>> Start

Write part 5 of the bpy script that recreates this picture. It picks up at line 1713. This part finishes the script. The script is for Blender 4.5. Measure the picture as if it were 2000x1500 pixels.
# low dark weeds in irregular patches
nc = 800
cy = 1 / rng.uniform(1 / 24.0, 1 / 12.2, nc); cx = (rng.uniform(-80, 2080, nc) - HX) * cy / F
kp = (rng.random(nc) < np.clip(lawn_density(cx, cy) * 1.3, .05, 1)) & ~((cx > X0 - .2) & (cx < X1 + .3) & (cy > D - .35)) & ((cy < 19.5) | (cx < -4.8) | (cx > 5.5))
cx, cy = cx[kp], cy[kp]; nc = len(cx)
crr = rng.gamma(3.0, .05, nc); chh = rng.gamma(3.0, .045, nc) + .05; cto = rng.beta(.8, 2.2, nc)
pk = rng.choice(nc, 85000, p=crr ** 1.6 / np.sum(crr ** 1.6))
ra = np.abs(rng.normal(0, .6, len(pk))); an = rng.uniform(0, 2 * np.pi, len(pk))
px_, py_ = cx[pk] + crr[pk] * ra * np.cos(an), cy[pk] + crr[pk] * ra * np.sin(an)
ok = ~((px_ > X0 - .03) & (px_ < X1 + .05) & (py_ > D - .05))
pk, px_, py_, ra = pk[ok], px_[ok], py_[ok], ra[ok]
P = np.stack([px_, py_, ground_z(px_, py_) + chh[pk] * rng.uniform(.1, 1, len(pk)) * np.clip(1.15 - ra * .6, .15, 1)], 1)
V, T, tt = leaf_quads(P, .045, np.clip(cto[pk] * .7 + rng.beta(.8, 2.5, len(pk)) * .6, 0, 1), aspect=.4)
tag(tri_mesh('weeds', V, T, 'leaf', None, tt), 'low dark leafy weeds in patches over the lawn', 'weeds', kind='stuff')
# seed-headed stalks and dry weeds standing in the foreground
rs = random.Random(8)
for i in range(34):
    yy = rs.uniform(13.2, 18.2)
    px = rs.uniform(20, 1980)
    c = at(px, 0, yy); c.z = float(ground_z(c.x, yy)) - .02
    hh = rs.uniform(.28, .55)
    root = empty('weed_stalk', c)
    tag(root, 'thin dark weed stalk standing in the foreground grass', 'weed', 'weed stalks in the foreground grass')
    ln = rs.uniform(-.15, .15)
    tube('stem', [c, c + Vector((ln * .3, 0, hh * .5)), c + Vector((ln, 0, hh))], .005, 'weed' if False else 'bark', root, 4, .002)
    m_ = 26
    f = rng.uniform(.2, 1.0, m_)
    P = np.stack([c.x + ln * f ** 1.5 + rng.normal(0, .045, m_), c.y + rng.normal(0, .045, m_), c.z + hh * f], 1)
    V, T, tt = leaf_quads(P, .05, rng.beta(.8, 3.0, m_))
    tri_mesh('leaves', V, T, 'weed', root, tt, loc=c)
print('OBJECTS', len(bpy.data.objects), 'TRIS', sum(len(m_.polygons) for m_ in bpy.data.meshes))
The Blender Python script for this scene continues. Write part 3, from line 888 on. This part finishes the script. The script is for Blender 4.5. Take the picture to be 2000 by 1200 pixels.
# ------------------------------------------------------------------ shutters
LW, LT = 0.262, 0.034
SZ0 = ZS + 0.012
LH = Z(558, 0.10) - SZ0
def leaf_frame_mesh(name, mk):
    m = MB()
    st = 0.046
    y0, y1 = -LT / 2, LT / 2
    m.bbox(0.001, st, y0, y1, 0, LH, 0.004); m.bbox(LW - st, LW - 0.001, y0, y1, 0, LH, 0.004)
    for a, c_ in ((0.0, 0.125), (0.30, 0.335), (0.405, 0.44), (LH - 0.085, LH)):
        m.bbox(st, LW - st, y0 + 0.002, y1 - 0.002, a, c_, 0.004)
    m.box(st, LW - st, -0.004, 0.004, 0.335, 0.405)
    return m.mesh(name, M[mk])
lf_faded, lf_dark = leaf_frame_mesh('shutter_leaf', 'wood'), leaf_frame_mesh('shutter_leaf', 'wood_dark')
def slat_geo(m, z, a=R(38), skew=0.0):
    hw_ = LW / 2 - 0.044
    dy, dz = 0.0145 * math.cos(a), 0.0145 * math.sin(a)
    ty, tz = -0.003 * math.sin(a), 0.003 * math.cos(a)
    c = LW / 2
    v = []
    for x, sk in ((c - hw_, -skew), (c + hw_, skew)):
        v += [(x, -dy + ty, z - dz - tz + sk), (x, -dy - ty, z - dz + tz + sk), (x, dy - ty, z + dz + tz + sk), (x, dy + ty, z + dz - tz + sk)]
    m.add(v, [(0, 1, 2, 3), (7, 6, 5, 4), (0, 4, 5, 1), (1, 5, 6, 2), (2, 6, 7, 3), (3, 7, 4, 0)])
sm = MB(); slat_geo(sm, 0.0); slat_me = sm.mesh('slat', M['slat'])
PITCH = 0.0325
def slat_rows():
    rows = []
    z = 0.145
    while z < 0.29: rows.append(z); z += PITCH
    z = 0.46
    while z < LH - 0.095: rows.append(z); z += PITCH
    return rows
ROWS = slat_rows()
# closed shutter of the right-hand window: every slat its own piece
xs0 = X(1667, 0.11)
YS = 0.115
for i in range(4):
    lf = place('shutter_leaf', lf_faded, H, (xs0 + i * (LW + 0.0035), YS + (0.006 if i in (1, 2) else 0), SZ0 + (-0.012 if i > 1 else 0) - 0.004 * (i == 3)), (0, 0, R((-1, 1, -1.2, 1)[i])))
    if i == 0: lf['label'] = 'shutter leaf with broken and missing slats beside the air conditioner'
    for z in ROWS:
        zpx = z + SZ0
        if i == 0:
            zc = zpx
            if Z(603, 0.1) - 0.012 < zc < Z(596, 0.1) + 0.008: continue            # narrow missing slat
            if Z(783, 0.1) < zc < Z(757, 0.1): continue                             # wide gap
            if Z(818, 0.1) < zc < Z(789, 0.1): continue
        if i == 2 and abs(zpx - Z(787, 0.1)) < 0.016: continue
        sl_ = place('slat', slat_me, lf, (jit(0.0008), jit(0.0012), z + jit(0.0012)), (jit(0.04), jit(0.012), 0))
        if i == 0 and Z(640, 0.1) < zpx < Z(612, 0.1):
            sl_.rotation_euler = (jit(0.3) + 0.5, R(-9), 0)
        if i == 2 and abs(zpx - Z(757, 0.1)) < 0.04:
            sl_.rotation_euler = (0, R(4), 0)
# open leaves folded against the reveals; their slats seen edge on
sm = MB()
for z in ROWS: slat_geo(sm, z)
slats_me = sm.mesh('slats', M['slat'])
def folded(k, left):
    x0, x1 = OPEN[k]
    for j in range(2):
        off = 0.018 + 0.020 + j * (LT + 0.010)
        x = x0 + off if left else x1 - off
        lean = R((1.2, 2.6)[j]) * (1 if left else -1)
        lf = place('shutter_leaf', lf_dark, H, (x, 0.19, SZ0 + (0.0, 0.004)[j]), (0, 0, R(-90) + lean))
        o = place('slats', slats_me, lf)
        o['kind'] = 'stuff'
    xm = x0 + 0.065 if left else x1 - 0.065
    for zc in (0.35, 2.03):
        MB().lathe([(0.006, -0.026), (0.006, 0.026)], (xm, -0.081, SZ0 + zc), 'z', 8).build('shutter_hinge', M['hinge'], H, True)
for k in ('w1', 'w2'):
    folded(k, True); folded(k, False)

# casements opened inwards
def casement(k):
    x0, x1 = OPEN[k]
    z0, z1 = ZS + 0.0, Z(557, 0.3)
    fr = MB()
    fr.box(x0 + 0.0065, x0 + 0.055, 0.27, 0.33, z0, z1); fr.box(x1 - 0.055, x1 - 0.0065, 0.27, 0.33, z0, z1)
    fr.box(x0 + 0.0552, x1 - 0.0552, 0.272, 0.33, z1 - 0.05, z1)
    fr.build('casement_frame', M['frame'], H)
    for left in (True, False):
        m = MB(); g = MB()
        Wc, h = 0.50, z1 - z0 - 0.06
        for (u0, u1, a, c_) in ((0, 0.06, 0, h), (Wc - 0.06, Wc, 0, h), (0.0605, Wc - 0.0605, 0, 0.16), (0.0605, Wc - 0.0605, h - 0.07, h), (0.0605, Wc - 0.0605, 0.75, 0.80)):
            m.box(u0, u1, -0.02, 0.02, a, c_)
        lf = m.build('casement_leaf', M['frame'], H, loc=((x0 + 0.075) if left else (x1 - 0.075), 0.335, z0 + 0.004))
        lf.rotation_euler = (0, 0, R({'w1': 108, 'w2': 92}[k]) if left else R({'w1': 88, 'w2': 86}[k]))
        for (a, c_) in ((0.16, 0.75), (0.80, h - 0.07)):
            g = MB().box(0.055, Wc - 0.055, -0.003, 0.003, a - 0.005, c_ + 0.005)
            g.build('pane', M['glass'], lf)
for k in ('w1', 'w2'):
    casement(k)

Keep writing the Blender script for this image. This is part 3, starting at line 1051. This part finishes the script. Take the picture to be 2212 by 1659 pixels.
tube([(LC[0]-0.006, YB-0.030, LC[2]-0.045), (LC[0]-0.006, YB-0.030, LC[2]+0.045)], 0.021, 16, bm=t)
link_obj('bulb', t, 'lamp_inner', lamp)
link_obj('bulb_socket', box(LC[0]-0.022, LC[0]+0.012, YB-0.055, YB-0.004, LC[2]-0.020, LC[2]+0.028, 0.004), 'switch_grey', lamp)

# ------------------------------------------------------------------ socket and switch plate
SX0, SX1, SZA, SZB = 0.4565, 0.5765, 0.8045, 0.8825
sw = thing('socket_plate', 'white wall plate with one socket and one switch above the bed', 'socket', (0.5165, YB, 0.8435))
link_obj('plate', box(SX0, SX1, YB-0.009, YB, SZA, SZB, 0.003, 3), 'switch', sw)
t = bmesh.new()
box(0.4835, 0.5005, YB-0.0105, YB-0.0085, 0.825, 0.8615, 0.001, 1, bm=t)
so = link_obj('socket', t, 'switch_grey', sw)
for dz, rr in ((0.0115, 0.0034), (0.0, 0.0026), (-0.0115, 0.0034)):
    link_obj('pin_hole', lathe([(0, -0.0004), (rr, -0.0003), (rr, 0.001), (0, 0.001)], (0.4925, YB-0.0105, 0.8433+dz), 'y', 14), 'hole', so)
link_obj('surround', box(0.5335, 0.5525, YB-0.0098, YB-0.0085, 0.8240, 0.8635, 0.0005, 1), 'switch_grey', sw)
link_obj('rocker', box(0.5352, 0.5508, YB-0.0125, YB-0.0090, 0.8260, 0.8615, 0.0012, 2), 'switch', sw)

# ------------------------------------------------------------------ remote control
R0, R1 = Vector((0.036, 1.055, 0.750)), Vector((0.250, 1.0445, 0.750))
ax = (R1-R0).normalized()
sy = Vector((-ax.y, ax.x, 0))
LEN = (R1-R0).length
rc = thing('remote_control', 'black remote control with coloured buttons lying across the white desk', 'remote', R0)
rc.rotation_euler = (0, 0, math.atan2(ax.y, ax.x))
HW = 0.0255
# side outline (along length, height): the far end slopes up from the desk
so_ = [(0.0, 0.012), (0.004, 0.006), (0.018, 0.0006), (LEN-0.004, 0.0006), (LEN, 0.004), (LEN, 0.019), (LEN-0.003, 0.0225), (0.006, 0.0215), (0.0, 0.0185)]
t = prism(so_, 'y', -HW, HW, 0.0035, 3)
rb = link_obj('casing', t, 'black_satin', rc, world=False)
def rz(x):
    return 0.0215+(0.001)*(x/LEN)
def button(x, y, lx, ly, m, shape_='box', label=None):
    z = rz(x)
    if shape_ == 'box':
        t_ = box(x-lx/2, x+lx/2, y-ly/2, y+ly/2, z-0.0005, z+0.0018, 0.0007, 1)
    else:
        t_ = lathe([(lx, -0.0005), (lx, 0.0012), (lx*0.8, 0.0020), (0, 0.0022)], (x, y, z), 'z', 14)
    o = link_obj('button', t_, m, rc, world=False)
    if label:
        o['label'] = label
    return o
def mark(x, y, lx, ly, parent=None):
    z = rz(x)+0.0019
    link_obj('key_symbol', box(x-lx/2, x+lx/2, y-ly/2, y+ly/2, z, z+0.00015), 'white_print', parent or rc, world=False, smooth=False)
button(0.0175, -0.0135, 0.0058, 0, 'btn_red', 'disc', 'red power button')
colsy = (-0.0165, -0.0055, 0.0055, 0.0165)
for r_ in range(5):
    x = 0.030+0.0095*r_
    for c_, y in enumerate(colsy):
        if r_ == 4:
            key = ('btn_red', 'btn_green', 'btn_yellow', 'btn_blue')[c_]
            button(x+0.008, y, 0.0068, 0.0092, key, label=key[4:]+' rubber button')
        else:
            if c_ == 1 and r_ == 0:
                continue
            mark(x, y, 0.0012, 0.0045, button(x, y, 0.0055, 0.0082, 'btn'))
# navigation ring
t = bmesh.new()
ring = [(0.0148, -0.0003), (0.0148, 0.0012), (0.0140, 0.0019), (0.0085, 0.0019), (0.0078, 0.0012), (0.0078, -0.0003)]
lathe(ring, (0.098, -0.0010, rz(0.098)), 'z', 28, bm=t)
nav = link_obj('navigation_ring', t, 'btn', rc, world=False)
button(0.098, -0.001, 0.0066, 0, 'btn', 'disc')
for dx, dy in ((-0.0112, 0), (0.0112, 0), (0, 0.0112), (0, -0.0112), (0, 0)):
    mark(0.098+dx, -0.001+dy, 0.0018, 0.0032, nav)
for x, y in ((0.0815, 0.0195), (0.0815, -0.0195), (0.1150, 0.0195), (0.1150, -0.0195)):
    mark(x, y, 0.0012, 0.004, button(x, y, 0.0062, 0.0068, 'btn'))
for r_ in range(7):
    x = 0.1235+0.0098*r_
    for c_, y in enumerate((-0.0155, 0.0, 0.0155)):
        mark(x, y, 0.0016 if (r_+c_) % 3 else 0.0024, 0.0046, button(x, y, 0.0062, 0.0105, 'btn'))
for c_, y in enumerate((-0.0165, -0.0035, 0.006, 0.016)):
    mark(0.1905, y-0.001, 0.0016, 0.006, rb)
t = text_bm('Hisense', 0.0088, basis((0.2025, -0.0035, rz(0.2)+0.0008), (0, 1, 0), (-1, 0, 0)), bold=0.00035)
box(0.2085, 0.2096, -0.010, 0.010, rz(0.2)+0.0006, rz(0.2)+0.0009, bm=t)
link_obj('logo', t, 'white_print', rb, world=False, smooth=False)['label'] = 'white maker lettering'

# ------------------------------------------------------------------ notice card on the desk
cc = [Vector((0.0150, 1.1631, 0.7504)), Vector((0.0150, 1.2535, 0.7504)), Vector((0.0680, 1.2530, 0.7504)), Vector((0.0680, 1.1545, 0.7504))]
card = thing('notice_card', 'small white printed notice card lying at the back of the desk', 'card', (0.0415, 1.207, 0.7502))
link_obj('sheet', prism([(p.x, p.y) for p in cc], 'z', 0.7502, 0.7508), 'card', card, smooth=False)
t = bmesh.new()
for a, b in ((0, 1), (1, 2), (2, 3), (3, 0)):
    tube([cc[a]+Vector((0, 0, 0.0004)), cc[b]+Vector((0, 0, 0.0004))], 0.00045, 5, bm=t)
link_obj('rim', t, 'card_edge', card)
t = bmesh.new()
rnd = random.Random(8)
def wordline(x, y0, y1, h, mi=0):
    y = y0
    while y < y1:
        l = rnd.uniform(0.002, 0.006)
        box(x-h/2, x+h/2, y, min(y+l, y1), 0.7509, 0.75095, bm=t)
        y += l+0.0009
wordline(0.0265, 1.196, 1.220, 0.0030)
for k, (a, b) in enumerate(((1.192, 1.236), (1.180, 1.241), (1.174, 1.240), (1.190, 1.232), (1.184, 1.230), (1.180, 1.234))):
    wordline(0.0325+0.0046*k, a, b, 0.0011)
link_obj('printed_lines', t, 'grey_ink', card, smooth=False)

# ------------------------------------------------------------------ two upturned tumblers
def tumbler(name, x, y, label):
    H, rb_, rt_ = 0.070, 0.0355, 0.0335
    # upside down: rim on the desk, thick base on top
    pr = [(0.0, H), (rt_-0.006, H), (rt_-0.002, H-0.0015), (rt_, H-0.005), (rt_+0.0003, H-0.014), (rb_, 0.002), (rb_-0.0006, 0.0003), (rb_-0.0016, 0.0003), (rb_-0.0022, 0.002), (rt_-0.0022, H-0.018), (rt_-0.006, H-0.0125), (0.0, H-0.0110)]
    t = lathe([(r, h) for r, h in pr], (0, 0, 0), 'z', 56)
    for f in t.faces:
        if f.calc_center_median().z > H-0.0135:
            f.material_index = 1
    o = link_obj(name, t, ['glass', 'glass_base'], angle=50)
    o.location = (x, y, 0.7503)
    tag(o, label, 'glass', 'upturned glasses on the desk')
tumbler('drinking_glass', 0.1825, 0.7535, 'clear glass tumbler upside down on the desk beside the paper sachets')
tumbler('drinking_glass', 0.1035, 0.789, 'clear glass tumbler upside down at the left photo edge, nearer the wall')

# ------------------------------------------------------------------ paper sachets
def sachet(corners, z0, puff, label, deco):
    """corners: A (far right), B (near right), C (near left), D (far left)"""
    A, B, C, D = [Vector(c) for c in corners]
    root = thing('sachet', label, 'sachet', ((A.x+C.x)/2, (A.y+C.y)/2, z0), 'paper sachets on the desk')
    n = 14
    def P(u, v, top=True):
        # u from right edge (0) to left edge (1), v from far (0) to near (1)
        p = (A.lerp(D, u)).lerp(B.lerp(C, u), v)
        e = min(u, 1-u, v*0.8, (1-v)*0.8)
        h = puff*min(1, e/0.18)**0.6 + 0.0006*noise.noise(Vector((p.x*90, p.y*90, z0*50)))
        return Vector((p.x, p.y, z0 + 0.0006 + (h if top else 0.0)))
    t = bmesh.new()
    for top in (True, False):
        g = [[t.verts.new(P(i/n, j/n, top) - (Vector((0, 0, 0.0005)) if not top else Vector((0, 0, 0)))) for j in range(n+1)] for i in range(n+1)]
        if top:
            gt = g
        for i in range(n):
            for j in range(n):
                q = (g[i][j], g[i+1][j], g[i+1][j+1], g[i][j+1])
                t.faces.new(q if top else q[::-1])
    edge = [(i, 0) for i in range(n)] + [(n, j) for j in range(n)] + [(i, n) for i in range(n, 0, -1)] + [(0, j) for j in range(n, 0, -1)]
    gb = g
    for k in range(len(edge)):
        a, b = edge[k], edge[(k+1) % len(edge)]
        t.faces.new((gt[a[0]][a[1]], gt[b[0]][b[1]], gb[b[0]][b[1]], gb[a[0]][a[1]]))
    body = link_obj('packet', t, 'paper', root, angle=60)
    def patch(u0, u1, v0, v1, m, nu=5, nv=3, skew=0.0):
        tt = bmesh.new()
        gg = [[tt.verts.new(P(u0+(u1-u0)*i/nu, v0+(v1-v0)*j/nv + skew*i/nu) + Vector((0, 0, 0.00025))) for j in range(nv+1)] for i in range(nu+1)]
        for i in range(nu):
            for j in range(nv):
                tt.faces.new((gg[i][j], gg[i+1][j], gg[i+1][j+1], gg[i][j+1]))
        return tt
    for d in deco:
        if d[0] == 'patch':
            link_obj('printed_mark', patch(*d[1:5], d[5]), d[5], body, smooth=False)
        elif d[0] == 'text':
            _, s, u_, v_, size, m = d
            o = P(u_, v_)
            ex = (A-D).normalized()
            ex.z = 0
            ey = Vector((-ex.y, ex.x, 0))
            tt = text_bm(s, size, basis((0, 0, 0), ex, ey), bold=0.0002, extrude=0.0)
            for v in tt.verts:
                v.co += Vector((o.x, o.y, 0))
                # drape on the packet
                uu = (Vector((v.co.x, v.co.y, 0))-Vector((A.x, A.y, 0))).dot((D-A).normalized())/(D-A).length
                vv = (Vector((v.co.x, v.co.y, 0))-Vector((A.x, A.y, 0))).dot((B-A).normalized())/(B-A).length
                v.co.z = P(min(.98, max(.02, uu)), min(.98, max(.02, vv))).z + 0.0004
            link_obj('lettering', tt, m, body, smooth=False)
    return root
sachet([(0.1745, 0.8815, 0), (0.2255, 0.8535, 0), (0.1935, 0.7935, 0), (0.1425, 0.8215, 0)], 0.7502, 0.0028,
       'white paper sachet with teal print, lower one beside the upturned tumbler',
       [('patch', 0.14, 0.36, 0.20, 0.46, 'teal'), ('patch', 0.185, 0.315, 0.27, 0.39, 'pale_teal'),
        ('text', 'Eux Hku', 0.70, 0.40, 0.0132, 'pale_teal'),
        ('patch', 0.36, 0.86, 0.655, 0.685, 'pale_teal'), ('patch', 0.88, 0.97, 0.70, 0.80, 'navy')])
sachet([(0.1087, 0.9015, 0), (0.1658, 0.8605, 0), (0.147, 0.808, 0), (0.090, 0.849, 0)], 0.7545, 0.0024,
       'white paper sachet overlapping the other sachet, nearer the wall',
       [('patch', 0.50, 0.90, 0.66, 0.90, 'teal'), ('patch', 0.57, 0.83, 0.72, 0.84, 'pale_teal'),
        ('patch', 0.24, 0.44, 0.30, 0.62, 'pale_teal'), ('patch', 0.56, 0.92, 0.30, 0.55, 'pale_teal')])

>> End

### Problem details
Scan the material line by line and report each one that contains "from".

### Solution
The Blender Python script for this scene continues. Write part 3, from line 888 on. This part finishes the script. The script is for Blender 4.5. Take the picture to be 2000 by 1200 pixels.
# side outline (along length, height): the far end slopes up from the desk
        # u from right edge (0) to left edge (1), v from far (0) to near (1)